Uma perda muito triste para a literatura de ficção
científica foi o falecimento, dia 24 deste mês, do inglês Brian Stableford,
pouco conhecido aqui no Brasil, onde foi pouco traduzido. Há alguns títulos
dele naquela antiga coleção de bolso da Ed. Bruguera, que ainda podem ser
encontrados nos sebos.
Stableford foi uma dessas máquinas infatigáveis de
produzir textos, e o que admira na obra dele é que dentro da espantosa
quantidade de livros que escreveu, traduziu, antologizou e editou haja tanta
coisa de alto nível.
Era daquela geração de ingleses que cresceu no
pós-guerra, já se beneficiando da reconstrução do país mas sentindo pairar,
ainda, a sombra do absurdo, a ameaça das novas tecnologias (como a bomba
atômica) e o fatalismo ideológico da Guerra Fria.
Uso com frequência um termo que foi popularizado por
Stableford em sua obra Scientific Romance
in Britain, 1890–1950 (1985). O “romance científico” é uma espécie de
contrapartida européia à “ficção científica” que os norte-americanos
popularizaram através de revistas como Amazing Stories, Astounding
Science Fiction e outras.
A diferença que Stableford estabelece é que antes do
século 20, antes de surgirem os pulp
magazines da década de 1920, havia na Europa uma tradição de romance
científicos, na qual as revistas norte-americanas claramente se inspiraram, do
ponto de vista temático, mesmo que não do ponto de vista estilístico.
Quando Hugo Gernsback criou a revista Amazing Stories
em 1926, ele colocou na capa três nomes essenciais, como inspiradores do nosso
gênero que ele na época batizou inicialmente de “scientifiction”: o francês Jules Verne (com Off on a Comet), o inglês H. G. Wells (com “The New Accelerator”) e
o norte-americano Edgar Allan Poe (“The Facts in the Case of Mr.
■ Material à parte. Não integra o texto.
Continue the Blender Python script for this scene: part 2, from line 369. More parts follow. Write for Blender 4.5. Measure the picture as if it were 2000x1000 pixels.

Valdemar”).
Ao mesmo tempo, a Inglaterra desenvolvia sua própria
“narrativa científico-fantástica”, não sob a forma de revistas populares
(inicialmente), mas através de romances escritos por autores que não se
limitavam a esse gênero de narrativa: H. G. Wells, Edgar Rice Burroughs, Conan
Doyle, William Hope Hodgson, M. P. Shiel e outros.
O gênero teve uma breve ascensão na virada do século 19
para o 20, uma queda durante e após a I Guerra Mundial, e depois outra breve
ascensão no entre-guerras.
O Romance Científico teve um lento retorno nos anos 1920, mas com aparições apenas ocasionais nas revistas populares, e concentrando-se nos livros. Um revigoramento de sua popularidade após 1930 tem relação direta com a agitação política da Europa, que tornava provável uma nova guerra. O tom dos romances científicos entre 1919 e 1939 ia de um alarmismo estridente até um pessimismo amargo. Os novos autores que deram prosseguimento à tradição wellsiana entre as duas guerras, além de [Neil] Bell e Fowler Wright, incluíam Olaf Stapledon, John Gloag, J. Leslie Mitchell, Katharine Burdekin (que também usava o pseudônimo de Murray Constantine), Muriel Jaeger, C. S. Lewis e Gerald Heard, embora a obra isolada de maior sucesso desse período seja o Admirável Mundo Novo de Aldous Huxley.
Acho importante lembrar sempre esta tradição européia, porque aqui no Brasil vejo algumas pessoas dizerem que “a ficção científica foi inventada nos EUA em 1926”, o que é mais ou menos como dizer que os Beatles inventaram o rock-and-roll.
A diferença mais visível entre as duas, enquanto foram tradições separadas, era a total ausência, no Romance Científico, do mito da “Era Espacial”. Embora esses romances descrevessem expedições ao espaço, eles nunca retrataram tais expedições como o início de uma inexorável expansão colonial. (..) O Romance Científico era também visivelmente mais sombrio do que a FC, em virtude das profundas cicatrizes deixadas na Grã-Bretanha pela Primeira Guerra Mundial. (...) O Império Britânico estava em declínio terminal ao longo de toda a história do Romance Científico, e para os seus praticantes o futuro surgia como um encolhimento e não uma expansão de horizontes, e como um tempo de difícil sobrevivência, em vez de um triunfante progresso.